#### THE REQUEST
Output each line exactly as it appears, skipping any embedded picture.

## Begin

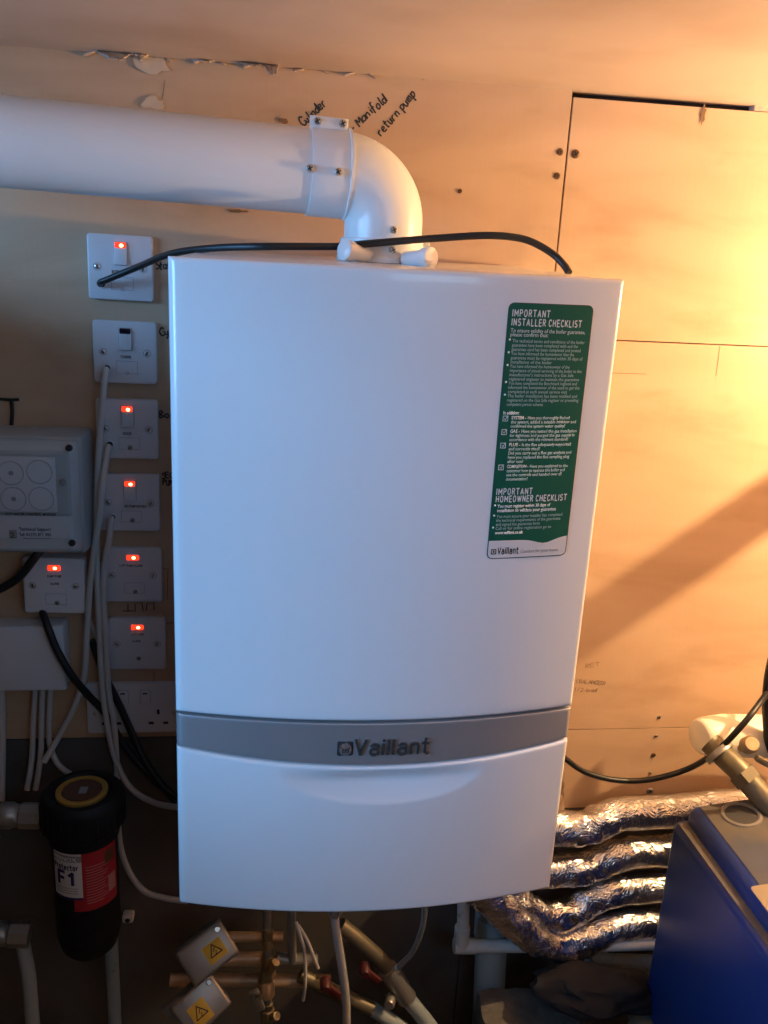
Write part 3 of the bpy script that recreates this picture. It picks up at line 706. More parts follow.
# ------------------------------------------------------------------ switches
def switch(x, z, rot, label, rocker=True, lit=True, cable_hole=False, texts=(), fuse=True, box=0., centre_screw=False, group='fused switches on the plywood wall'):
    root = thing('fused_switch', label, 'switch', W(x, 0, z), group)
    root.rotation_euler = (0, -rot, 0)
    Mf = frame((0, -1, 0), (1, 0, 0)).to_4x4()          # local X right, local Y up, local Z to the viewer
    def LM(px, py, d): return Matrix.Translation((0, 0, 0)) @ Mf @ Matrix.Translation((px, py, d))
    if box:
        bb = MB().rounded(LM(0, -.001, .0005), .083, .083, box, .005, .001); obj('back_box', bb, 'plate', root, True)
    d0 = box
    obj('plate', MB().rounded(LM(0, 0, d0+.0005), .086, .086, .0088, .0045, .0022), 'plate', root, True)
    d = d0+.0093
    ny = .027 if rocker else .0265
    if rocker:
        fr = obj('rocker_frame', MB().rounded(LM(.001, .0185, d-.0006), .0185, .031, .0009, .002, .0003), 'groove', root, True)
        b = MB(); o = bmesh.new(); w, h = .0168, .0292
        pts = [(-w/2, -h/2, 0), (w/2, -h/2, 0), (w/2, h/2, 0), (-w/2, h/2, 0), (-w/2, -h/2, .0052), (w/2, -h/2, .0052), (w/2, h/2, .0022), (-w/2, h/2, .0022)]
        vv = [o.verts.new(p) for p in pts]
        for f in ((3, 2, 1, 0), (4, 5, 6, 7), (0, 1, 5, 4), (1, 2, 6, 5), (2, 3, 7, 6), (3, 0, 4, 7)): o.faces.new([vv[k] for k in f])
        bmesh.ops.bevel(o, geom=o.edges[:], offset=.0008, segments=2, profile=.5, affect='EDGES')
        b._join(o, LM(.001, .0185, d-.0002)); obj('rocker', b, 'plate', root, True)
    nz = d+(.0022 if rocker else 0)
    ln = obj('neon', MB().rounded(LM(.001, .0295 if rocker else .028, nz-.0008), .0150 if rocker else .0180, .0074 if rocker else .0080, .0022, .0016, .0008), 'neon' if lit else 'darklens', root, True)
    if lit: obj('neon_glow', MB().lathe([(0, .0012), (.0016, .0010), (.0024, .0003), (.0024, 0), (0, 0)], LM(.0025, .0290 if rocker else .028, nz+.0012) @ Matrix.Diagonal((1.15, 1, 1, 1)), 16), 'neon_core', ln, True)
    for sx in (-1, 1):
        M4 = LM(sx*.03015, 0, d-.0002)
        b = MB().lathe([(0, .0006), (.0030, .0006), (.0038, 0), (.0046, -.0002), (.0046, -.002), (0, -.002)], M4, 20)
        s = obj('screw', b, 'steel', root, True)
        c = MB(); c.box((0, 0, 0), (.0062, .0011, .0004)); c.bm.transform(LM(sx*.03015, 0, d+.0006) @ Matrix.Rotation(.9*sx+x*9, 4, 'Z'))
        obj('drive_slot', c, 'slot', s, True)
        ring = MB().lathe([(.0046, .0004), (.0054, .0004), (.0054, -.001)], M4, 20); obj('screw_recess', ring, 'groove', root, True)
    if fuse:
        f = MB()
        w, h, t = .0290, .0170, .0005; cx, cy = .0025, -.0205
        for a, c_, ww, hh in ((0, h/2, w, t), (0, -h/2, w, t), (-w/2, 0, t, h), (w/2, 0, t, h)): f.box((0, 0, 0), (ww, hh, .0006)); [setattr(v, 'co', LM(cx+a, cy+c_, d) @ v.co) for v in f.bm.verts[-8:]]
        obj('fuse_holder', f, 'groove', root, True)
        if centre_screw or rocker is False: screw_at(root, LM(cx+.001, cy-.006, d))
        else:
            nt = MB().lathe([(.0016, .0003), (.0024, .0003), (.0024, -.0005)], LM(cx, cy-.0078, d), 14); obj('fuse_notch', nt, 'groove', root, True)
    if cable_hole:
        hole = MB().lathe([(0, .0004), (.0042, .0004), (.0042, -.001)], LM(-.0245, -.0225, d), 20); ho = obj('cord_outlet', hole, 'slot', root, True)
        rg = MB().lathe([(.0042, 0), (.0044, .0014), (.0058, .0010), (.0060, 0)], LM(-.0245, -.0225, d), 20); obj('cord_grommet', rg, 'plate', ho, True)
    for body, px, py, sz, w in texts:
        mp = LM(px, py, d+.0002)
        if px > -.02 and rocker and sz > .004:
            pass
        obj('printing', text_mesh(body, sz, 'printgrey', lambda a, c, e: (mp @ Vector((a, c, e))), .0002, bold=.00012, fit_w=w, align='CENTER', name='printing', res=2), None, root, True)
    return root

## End

#### THE SOLUTION
Write part 3 of the bpy script that recreates this picture. It picks up at line 706. More parts follow.
# ------------------------------------------------------------------ switches
def switch(x, z, rot, label, rocker=True, lit=True, cable_hole=False, texts=(), fuse=True, box=0., centre_screw=False, group='fused switches on the plywood wall'):
    root = thing('fused_switch', label, 'switch', W(x, 0, z), group)
    root.rotation_euler = (0, -rot, 0)
    Mf = frame((0, -1, 0), (1, 0, 0)).to_4x4()          # local X right, local Y up, local Z to the viewer
    def LM(px, py, d): return Matrix.Translation((0, 0, 0)) @ Mf @ Matrix.Translation((px, py, d))
    if box:
        bb = MB().rounded(LM(0, -.001, .0005), .083, .083, box, .005, .001); obj('back_box', bb, 'plate', root, True)
    d0 = box
    obj('plate', MB().rounded(LM(0, 0, d0+.0005), .086, .086, .0088, .0045, .0022), 'plate', root, True)
    d = d0+.0093
    ny = .027 if rocker else .0265
    if rocker:
        fr = obj('rocker_frame', MB().rounded(LM(.001, .0185, d-.0006), .0185, .031, .0009, .002, .0003), 'groove', root, True)
        b = MB(); o = bmesh.new(); w, h = .0168, .0292
        pts = [(-w/2, -h/2, 0), (w/2, -h/2, 0), (w/2, h/2, 0), (-w/2, h/2, 0), (-w/2, -h/2, .0052), (w/2, -h/2, .0052), (w/2, h/2, .0022), (-w/2, h/2, .0022)]
        vv = [o.verts.new(p) for p in pts]
        for f in ((3, 2, 1, 0), (4, 5, 6, 7), (0, 1, 5, 4), (1, 2, 6, 5), (2, 3, 7, 6), (3, 0, 4, 7)): o.faces.new([vv[k] for k in f])
        bmesh.ops.bevel(o, geom=o.edges[:], offset=.0008, segments=2, profile=.5, affect='EDGES')
        b._join(o, LM(.001, .0185, d-.0002)); obj('rocker', b, 'plate', root, True)
    nz = d+(.0022 if rocker else 0)
    ln = obj('neon', MB().rounded(LM(.001, .0295 if rocker else .028, nz-.0008), .0150 if rocker else .0180, .0074 if rocker else .0080, .0022, .0016, .0008), 'neon' if lit else 'darklens', root, True)
    if lit: obj('neon_glow', MB().lathe([(0, .0012), (.0016, .0010), (.0024, .0003), (.0024, 0), (0, 0)], LM(.0025, .0290 if rocker else .028, nz+.0012) @ Matrix.Diagonal((1.15, 1, 1, 1)), 16), 'neon_core', ln, True)
    for sx in (-1, 1):
        M4 = LM(sx*.03015, 0, d-.0002)
        b = MB().lathe([(0, .0006), (.0030, .0006), (.0038, 0), (.0046, -.0002), (.0046, -.002), (0, -.002)], M4, 20)
        s = obj('screw', b, 'steel', root, True)
        c = MB(); c.box((0, 0, 0), (.0062, .0011, .0004)); c.bm.transform(LM(sx*.03015, 0, d+.0006) @ Matrix.Rotation(.9*sx+x*9, 4, 'Z'))
        obj('drive_slot', c, 'slot', s, True)
        ring = MB().lathe([(.0046, .0004), (.0054, .0004), (.0054, -.001)], M4, 20); obj('screw_recess', ring, 'groove', root, True)
    if fuse:
        f = MB()
        w, h, t = .0290, .0170, .0005; cx, cy = .0025, -.0205
        for a, c_, ww, hh in ((0, h/2, w, t), (0, -h/2, w, t), (-w/2, 0, t, h), (w/2, 0, t, h)): f.box((0, 0, 0), (ww, hh, .0006)); [setattr(v, 'co', LM(cx+a, cy+c_, d) @ v.co) for v in f.bm.verts[-8:]]
        obj('fuse_holder', f, 'groove', root, True)
        if centre_screw or rocker is False: screw_at(root, LM(cx+.001, cy-.006, d))
        else:
            nt = MB().lathe([(.0016, .0003), (.0024, .0003), (.0024, -.0005)], LM(cx, cy-.0078, d), 14); obj('fuse_notch', nt, 'groove', root, True)
    if cable_hole:
        hole = MB().lathe([(0, .0004), (.0042, .0004), (.0042, -.001)], LM(-.0245, -.0225, d), 20); ho = obj('cord_outlet', hole, 'slot', root, True)
        rg = MB().lathe([(.0042, 0), (.0044, .0014), (.0058, .0010), (.0060, 0)], LM(-.0245, -.0225, d), 20); obj('cord_grommet', rg, 'plate', ho, True)
    for body, px, py, sz, w in texts:
        mp = LM(px, py, d+.0002)
        if px > -.02 and rocker and sz > .004:
            pass
        obj('printing', text_mesh(body, sz, 'printgrey', lambda a, c, e: (mp @ Vector((a, c, e))), .0002, bold=.00012, fit_w=w, align='CENTER', name='printing', res=2), None, root, True)
    return root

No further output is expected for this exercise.